Durham church prays for undocumented immigrants detained by ICE

Monday, February 11, 2019
Durham church pray for those detained in multiple ICE raids
Members of the Latino community and allies gathered at Asbury Methodist Church in Durham to pray for an end to recent ICE arrests.

DURHAM, N.C. (WTVD) -- The U.S. Immigration and Customs Enforcement (ICE) said people should expect more arrests in local neighborhoods and near work sites.

On Sunday, members of the faith community prayed for it to stop.

Behind the walls at Asbury United Methodist in Durham, members of the Latino community - those documented and undocumented - gathered with allies in-person and online petitioning a higher power for help and intervention.

The vigil comes days after a series of statewide ICE arrests of people in the country illegally.

RELATED: Roughly 200 arrested in ICE raids across North Carolina, official says agency will be more visible in Raleigh-Durham region

Organizers of the event said some of those arrested are parents - taken into custody at work, in their neighborhoods, while shopping or near their child's school.

RELATED: More ICE arrests reported in Triangle, including outside a Durham HS

Rev.
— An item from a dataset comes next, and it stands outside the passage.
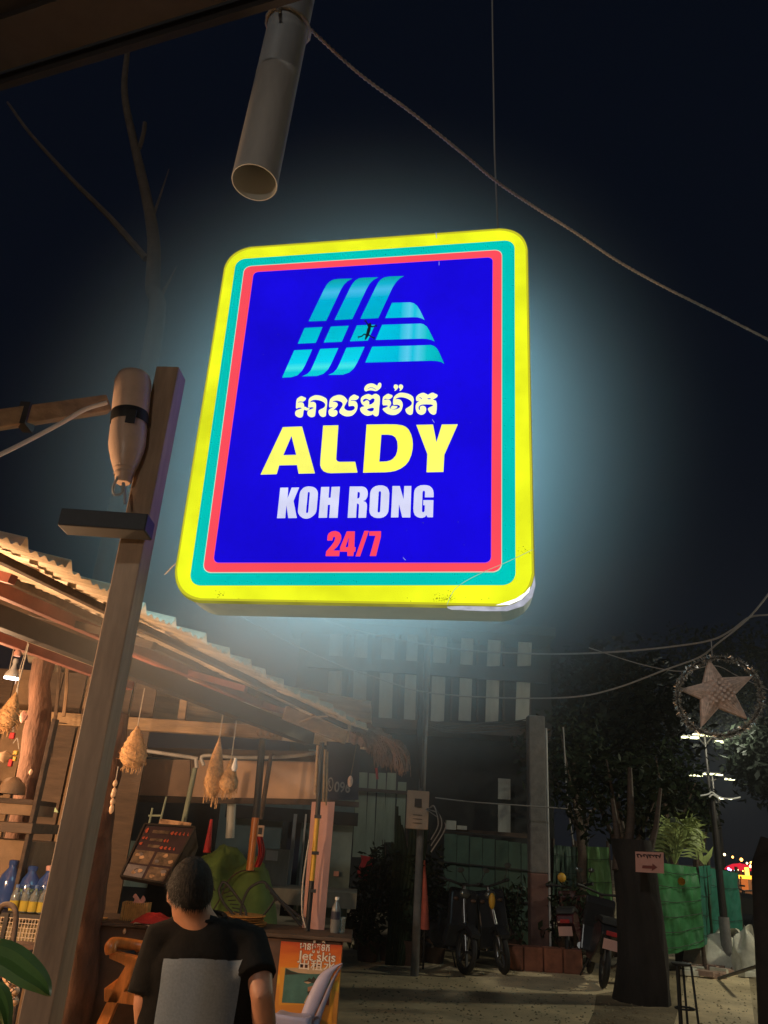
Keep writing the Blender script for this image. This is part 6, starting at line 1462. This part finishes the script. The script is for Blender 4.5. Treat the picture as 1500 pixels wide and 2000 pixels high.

Edgar Vergara Millan led Sunday's vigil and says the ICE arrests are pushing many local undocumented immigrants further into the shadows.

"When you are not able to go and do the normal things you do everyday, those are signs of oppression," stated Vergara Millan .

ICE says it is following federal law, and will pursue more widespread arrests of criminal offenders and likely their associates identified as being here illegally.

The beefed up presence is due to a cancelled agreement between several local sheriff's offices in the Triangle to help with those arrests.

Wake, Durham and Mecklenburg are among the sheriff's offices that have refrained from the partnership.

"If these programs would be in place. I wouldn't have to put so many officers on the street like illustrated before..and you would have less people like you were talking about workers going to work," stated Sean Gallagher on Friday, who is a spokesman for ICE.

Organizers believe ICE is retaliating against the sheriff's offices' decision not to help. ICE says more than 90 percent its arrests last fiscal year were from undocumented people with criminal convictions.